Time Complexity: TTL attribute setup
O(n)
0
0
TTL attribute setup in DynamoDB - Time & Space Complexity
Understanding Time Complexity
We want to understand how the time it takes to set up a TTL attribute in DynamoDB changes as we add more items.
How does the system handle expiration times when the table grows?
Scenario Under Consideration
Analyze the time complexity of the following TTL setup code.
// Enable TTL on a DynamoDB table
const params = {
TableName: "MyTable",
TimeToLiveSpecification: {
AttributeName: "expireAt",
Enabled: true
}
};
await dynamodb.updateTimeToLive(params).promise();
This code enables TTL on the "expireAt" attribute for the table, telling DynamoDB to delete items after that time.
Identify Repeating Operations
Look for repeated actions that affect time.
- Primary operation: DynamoDB scans internally to find expired items.
- How many times: This happens continuously in the background, not per request.
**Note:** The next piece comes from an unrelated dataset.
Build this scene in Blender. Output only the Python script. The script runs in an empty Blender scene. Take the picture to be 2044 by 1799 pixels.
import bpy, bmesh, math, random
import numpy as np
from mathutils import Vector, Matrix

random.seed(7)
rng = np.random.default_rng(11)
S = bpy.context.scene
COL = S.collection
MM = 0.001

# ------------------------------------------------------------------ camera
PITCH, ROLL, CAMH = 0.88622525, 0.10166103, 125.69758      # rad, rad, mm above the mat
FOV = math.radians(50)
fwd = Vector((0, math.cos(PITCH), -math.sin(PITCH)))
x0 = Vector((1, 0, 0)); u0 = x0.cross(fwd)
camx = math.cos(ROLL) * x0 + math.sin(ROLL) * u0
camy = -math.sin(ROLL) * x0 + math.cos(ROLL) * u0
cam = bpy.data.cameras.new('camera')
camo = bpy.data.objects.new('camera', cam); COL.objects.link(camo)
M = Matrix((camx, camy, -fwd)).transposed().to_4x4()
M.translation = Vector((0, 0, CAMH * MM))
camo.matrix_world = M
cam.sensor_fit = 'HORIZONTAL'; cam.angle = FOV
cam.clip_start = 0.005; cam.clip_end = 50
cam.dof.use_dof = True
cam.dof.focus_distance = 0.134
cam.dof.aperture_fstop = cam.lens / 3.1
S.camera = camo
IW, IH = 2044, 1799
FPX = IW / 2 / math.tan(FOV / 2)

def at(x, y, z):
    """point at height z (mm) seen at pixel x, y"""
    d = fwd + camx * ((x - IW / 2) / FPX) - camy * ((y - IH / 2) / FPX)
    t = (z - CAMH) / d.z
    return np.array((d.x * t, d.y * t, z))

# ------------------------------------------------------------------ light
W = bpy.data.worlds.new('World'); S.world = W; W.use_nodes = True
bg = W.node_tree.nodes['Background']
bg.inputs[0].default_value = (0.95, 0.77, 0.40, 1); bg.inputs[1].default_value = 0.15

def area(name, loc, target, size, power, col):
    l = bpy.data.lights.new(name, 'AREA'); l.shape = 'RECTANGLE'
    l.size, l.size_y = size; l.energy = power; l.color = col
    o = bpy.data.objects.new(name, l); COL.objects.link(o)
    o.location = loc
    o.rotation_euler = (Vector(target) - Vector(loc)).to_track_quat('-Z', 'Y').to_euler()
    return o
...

How Execution Grows With Input
As the number of items grows, the background process checks more items for expiration.
| Input Size (n) | Approx. Operations |
|---|---|
| 10 | Few checks per minute |
| 100 | More checks, but still fast |
| 1000 | Many checks, takes longer |
Pattern observation: The background expiration work grows roughly in proportion to the number of items.
Final Time Complexity
Time Complexity: O(n)
This means the time to process expired items grows linearly with the number of items in the table.
Common Mistake
[X] Wrong: "Enabling TTL instantly deletes expired items regardless of table size."
[OK] Correct: TTL deletion happens in the background and takes longer as the table grows, so it is not instant.
Interview Connect
Understanding how background processes scale with data size helps you explain system behavior clearly and shows you think about real-world performance.
Self-Check
"What if we added a filter to only check items with a certain prefix? How would that affect the time complexity?"